A removal of the code fixed things and I fired off a little question on the thoof blog. Within minutes I heard directly from Ian with concern and simple instructions.
I tried again. And again. We emailed back and forth several times and eventually I worked my way around the problem, explaining to him how I did so. They simultaneously had a wordpress expert working on it and the issue was resolved.
It’s Saturday folks. I am rare among my friends and family to be working on a balmy, 75 degree Saturday after a draining week. I doubted Ian Clarke was on the clock today. Not only was he, but so was enough of his staff to have this issue listened to, worked on, and resolved with open and available communication. I imagined rays of golden sunlight falling on his head and hordes of traffic coming his way. Does anyone think I’d have gotten that level of stellar attention from a site that sees it’s users as a homogeneous mass of mouths waiting to be fed whatever “everyone else is having”?
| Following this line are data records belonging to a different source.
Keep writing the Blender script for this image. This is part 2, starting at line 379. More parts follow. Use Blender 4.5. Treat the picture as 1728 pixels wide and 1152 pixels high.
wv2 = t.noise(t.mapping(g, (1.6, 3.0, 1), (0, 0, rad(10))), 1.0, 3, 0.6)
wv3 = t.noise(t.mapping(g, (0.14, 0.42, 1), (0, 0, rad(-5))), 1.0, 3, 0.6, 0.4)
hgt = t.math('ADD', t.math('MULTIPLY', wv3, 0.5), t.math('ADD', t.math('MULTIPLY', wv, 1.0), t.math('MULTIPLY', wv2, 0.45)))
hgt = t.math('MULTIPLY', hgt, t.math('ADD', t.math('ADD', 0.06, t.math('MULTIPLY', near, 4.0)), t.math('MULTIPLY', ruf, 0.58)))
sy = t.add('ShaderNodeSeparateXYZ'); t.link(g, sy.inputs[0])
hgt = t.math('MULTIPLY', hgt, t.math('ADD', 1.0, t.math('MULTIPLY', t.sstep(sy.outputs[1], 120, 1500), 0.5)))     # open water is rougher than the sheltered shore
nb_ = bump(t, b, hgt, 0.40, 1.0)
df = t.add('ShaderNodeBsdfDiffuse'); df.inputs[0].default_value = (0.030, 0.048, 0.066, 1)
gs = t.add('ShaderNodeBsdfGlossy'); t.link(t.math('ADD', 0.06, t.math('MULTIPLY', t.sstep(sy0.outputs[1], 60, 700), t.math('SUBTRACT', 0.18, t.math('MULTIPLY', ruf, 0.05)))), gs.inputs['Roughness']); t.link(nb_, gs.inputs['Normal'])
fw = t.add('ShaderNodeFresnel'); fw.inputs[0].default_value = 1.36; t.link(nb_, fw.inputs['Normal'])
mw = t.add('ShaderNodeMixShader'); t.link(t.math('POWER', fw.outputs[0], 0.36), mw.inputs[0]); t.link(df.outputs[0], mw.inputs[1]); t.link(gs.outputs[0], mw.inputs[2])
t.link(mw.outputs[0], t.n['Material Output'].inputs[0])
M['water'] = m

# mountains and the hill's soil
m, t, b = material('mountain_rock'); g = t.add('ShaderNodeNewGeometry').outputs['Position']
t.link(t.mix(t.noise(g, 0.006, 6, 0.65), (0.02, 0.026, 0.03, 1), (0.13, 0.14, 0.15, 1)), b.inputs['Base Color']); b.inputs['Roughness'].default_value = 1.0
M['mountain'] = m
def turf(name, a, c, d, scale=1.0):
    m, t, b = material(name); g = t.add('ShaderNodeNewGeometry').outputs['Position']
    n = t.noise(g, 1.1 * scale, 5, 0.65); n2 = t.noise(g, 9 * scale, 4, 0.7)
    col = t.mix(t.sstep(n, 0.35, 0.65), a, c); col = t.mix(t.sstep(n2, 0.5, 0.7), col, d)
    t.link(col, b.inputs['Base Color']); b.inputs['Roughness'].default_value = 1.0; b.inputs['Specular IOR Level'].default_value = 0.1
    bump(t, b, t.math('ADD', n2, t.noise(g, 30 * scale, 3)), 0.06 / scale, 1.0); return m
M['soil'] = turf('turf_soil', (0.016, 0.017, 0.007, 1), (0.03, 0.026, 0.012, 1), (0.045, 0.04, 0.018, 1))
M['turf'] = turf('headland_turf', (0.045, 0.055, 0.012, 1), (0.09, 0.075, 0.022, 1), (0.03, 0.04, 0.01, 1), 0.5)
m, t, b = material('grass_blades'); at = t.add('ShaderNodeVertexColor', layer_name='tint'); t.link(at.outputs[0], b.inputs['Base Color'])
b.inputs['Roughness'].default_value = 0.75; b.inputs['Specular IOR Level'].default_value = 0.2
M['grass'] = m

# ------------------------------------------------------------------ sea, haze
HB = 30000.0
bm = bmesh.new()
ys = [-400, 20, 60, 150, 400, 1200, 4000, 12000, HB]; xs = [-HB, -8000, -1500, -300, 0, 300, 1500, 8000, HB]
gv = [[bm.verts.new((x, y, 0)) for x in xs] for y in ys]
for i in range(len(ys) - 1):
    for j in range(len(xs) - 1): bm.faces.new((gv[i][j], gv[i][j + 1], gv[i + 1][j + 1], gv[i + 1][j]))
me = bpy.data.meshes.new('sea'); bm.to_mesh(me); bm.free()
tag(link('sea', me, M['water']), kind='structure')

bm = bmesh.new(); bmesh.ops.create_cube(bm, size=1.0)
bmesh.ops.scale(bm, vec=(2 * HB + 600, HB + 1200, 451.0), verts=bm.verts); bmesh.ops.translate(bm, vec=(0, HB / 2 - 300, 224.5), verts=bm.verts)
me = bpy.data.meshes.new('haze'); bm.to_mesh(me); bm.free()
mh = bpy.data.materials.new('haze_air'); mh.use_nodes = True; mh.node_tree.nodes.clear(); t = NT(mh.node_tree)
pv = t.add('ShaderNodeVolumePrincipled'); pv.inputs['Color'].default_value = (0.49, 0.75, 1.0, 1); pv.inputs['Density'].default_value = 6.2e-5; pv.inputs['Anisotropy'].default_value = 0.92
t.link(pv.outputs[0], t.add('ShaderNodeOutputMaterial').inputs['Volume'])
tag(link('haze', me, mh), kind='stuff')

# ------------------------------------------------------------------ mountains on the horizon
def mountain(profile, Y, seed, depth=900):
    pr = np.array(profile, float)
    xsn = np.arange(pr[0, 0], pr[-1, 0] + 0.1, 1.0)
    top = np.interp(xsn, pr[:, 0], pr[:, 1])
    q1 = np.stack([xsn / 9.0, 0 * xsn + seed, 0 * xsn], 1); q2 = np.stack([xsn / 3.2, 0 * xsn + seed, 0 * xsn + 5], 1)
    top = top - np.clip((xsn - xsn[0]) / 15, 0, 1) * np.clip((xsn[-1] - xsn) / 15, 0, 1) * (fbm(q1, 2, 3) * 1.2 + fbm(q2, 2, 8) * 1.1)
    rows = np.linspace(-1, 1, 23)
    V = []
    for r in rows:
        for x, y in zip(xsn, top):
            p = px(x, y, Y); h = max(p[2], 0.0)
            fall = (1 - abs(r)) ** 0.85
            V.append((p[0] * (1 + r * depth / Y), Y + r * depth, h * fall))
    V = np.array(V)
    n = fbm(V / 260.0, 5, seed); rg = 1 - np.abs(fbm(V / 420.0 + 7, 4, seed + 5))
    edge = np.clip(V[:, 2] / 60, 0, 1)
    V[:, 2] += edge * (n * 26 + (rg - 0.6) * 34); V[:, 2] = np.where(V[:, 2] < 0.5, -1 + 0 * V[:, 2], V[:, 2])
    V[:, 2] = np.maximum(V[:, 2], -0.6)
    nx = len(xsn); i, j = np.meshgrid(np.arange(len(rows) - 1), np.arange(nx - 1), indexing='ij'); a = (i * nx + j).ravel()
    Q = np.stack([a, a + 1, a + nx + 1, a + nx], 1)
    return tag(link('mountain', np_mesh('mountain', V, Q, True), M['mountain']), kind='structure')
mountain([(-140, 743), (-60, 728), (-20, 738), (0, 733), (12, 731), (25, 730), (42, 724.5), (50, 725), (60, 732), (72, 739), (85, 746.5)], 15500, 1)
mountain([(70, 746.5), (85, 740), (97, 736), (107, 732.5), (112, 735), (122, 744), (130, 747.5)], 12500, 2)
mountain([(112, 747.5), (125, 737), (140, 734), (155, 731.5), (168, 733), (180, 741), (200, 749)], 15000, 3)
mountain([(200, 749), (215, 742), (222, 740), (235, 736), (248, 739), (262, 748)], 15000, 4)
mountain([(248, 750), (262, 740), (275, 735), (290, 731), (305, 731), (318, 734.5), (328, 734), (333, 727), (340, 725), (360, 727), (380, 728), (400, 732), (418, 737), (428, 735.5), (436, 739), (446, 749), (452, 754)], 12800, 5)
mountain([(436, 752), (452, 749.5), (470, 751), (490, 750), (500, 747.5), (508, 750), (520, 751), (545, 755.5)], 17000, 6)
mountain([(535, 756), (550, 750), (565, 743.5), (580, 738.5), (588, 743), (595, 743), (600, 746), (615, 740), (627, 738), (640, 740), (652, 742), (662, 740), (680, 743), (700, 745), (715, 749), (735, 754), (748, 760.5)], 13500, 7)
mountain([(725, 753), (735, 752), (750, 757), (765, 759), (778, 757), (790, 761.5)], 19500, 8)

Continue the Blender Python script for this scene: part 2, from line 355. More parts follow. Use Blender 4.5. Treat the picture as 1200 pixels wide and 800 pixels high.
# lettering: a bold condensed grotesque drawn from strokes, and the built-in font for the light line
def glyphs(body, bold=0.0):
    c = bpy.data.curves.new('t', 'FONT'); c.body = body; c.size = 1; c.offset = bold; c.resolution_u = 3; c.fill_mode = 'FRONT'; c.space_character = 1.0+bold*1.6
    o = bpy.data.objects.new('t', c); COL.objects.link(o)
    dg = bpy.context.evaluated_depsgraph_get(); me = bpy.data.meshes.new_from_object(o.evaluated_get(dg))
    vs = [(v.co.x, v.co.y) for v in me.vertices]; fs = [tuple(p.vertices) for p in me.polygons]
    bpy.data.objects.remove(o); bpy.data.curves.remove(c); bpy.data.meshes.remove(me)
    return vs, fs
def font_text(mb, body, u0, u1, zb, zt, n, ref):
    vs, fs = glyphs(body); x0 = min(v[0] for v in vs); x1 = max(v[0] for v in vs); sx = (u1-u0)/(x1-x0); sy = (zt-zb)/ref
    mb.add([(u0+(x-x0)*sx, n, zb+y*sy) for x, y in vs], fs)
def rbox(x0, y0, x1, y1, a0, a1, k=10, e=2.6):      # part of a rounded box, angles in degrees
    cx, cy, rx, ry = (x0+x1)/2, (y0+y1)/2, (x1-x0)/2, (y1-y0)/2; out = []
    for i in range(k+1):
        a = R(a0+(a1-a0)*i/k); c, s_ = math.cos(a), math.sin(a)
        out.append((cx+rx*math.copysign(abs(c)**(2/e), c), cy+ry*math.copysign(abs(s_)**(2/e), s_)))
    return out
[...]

I think not. I heart thoof. Your golden customer service just earned you your biggest fan.
Tia Graham, blogsultant, builds, manages, and empowers business blogs that can help you generate income, improve publicity, and interact with your audience. See bloggingwithflair.com for more information.















Comments
If you are the number one fan, I have to be the number two fan. I ran across Thoof when I had a sponsor pay me to blog about them. I was sold from the first moment I arrived. The whole thing is so incredibly easy. I’m glad that Thoof customer service is not another of your peeves.
Thank you for telling your story about Thoof.